隙ありヌケあり、愛され上司の秘訣

 したがって、忙しい上司であればあるほど、話しかけやすい雰囲気を作るようにしてください。たとえば、1時間に一度は席を立って、コーヒーを取りにいきながらチーム内をフラフラしたり、自分の席で伸びをしてリラックスしている姿を見せる、といった「スキ時間」を作るのです。こうすることで、部下に「今、話しかけていいタイミングだな」と思ってもらえることができます。

 さらに自分が忙殺されている最中に話しかけられたときは要注意です。テンパっていると、「話も聞かなきゃ」「でも、この資料もあと30分で仕上げなきゃ」の板挟み状態の中、「何?聞いてるから言って」と部下の顔も見ずに「話しかけないでオーラ」全開の対応をしてしまいがちです。そんな上司の姿を見て、「あ、お忙しそうなんでいいです」と部下は席に戻ってしまうでしょう。部下のホウレンソウの機会を奪ってしまうことになります。

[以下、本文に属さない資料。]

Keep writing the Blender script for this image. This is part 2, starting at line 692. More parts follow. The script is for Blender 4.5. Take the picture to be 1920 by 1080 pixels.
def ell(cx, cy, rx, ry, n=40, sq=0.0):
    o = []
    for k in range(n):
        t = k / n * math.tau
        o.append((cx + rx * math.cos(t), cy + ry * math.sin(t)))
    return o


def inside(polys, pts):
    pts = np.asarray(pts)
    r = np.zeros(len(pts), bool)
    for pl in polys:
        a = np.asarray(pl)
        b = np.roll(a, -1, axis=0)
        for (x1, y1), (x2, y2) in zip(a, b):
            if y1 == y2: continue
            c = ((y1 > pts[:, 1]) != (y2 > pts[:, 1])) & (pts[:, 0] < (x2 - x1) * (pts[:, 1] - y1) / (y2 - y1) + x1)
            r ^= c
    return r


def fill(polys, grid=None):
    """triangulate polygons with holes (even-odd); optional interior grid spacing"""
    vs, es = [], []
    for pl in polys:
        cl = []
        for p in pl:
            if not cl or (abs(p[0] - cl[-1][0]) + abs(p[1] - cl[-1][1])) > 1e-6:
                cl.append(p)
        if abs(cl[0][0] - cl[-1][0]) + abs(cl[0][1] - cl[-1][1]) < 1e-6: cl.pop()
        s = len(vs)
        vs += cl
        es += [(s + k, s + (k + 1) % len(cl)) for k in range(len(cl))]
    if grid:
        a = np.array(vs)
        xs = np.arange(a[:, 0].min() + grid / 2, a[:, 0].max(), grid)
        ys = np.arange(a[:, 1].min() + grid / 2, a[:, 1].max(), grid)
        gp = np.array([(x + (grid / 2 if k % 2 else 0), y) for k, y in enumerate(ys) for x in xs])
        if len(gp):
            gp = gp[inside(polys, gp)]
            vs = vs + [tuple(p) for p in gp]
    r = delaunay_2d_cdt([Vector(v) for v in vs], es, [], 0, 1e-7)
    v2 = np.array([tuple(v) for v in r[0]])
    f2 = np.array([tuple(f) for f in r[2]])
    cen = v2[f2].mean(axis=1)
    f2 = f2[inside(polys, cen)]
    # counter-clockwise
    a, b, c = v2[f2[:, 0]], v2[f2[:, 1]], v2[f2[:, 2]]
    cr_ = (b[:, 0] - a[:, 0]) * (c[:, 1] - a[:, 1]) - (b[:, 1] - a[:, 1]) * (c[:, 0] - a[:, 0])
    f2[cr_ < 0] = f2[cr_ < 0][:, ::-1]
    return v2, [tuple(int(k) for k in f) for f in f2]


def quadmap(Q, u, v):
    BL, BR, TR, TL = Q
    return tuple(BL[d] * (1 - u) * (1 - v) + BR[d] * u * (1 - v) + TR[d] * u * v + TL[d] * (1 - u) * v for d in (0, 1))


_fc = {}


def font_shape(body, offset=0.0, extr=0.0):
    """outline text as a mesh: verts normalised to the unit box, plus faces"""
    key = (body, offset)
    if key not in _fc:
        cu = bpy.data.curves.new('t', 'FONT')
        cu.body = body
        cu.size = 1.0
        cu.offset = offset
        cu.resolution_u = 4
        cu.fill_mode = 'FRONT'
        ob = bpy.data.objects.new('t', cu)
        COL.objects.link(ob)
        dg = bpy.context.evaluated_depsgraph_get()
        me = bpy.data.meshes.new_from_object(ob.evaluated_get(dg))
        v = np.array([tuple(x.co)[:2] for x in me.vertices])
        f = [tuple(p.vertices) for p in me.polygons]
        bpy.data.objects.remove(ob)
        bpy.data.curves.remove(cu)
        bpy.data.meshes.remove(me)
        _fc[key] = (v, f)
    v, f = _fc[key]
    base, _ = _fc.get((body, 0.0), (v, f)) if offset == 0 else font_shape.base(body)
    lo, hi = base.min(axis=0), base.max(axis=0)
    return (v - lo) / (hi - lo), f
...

 こういうときは、どんなに忙しくてもいったん手を止めて、部下の顔を見てください。「ごめん、話聞きたいんだけど、今手が離せなくて。だけど1時間後だったらゆっくり話が聞けるんだけど、それで大丈夫かな」声に出して言ってみてください。1分もかからなかったはずです。この1分もかからない小さな行動が、「聞ける上司」になるための大きなステップなのです。

 女性に限らず、最近の若い社員は、部下から上司には話しかけるものではないと思っている傾向があります。「なんで上司に相談しないの?」と尋ねると、「え?話しかけてもいいんですか?」と真顔で聞き返されることもあるくらいです。

 そういった部下にはホウレンソウのルールを説く前に、「自分から話しかけてもいいんだ」という雰囲気を作ることのほうが重要です。そのためには、たまの名言よりも日常の5秒を増やしましょう。まず上司から積極的にコミュニケーションを取ってください。朝の「おはよう!」の挨拶1つ取っても、上司自らが明るく発声することで、チームの空気が活性します。確実に部下とのコミュニケーションに持ち込みたいのであれば、「おはよう」の後に今日のクライアント訪問の予定をセットで聞けば完璧です。

 また先ほどの「スキ時間」を使って、自分から声がけをすることもできます。「順調?」と用もないのに話しかけるというヌケ感が、部下に「話しかけていいんだ」と思わせてくれます。空気を読むのが得意な女性部下ならなおさらです。